Ah yes, the indignity of it all. It is an article of secular faith that Donald Trump stokes racism. His detractors have labeled him the crown prince of white supremacy, so a rational mind would reasonably conclude that his presidency would see a significant spike in racism. The same detractors, being wholehearted Obama supporters, believe that the Obama presidency struck a blow against racism, and thus that racism must have declined during his eight years in office.
Such are our articles of secular faith. Imagine the shock felt by two University of Pennsylvania researchers when they discovered that American racism had declined during the Trump years.

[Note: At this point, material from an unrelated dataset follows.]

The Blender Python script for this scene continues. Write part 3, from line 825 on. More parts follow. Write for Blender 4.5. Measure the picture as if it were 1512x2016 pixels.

From Zero Hedge via Maggie’s Farm.
Depending on where you derive your intellectual amusement, you will be delighted to see the contortions the sociologists need to perform in order to maintain their biased view of the Trump presidency and their faith in the curative properties of the Obama presidency.
Here are the results:
Sociologists Daniel J. Hopkins and Samantha Washington conducted a study to analyze the impact of Trump’s election on prejudice against blacks and Hispanics. They used a panel of 2,500 Americans whose views on race and other matters had been documented since 2008. According to the report, the researchers expected to see an increase in racial prejudice in the Trump era. Yes, it might be difficult to believe that professors at a major university would immediately assume that the president singlehandedly made the country more racist, but it’s true.
They believed that we, that is, white people, are all racists beneath the skin. If you are not a manifest bigot you must be a repressed bigot. By this reasoning the Trump presidency must have awakened everyone’s repressed racism.
And why did they make this assumption? Apparently, they formed their hypothesis based on the idea that people have deep-seated racism lying dormant within themselves, waiting to be awakened by a provocative event. The theory was that Trump’s election somehow pushed the magic “I’m totally a racist” button that lurks in the hearts of men – probably white men, specifically – and instantly transformed them into a legion of slobbering white supremacists bent on the utter destruction of minorities.
Obviously, the researchers refused to accept the conclusions. Because, fact must always yield to the narrative:
But the findings were surprising, and likely a bit disappointing, to the researchers and the media establishment. Instead of an increase in racism, the study revealed a marked decrease. Between 2012 and 2016, racist attitudes had decreased by a small degree, but after 2016, when Trump was elected, racism plummeted. The drop was equally present in Republican voters and Democrats.
It is apparent that the findings of the study put the researchers and the press in quite a quandary. How could they spin the results in a way that doesn’t damage the narrative? Fortunately for them, being a progressive makes one highly proficient in the sport of mental gymnastics. Instead of acknowledging that America is not as racist as Al Sharpton wants us to think, the researchers posit that perhaps Trump’s racism has been so abhorrent, it made racist Americans want to be less bigoted.
Better yet, the Spectator offered a novel rationalization. It argued that the Obama presidency had so stoked the flames of racism that the Trump presidency allowed racism to revert to the mean or the norm or some such:
But some on the left had another idea. The Spectator suggested the reason racism declined was that it had risen to drastic heights when Obama was in office. It argues that, “maybe social science has got it the wrong way round: it was the sight of a mixed race man in the White House who brought out in the inner racist in Americans who are inclined towards those feelings, while the reassuring sight of white man back in the Oval Office has calmed them down.”
Author Jeff Charles has a more reasonable approach:
The reality is that the president does not have the power to make the country more or less racist. And yes, this also goes for Obama, who many conservatives blame for escalating racial tensions during his time in office. While neither president handles racial issues perfectly, American attitudes evolve on their own and are not subject to the whims of the person who happens to occupy the Oval Office.
This report showed that racial tensions were already decreasing under Obama, albeit at a slower pace. Perhaps some whites reaffirmed their opposition to racism when Trump was elected and the media tried to convince America that he was the Führer, who was going to bring back slavery and put Hispanics in catapults to launch them back over the southern border.
But, what would the left do without its narrative? It would be lost and bereft, intellectually vacuous, hellbent on fighting racism by impeaching the racist president named Donald Trump.
4 comments:
" According to the report, the researchers expected to see an increase in racial prejudice in the Trump era. Yes, it might be difficult to believe that professors at a major university would immediately assume that the president singlehandedly made the country more racist, but it’s true." Even I, who lives in a small town out West, am TOTALLY able to believe that of the professors. After all, they are from a "major university", at which the leftists RULE with iron hands.
https://www.youtube.com/watch?v=35lf_dc_SRM
Is there nothing that Trump cannot do?????
Not Trump. Diversity breeds adversity. Don't indulge color judgments.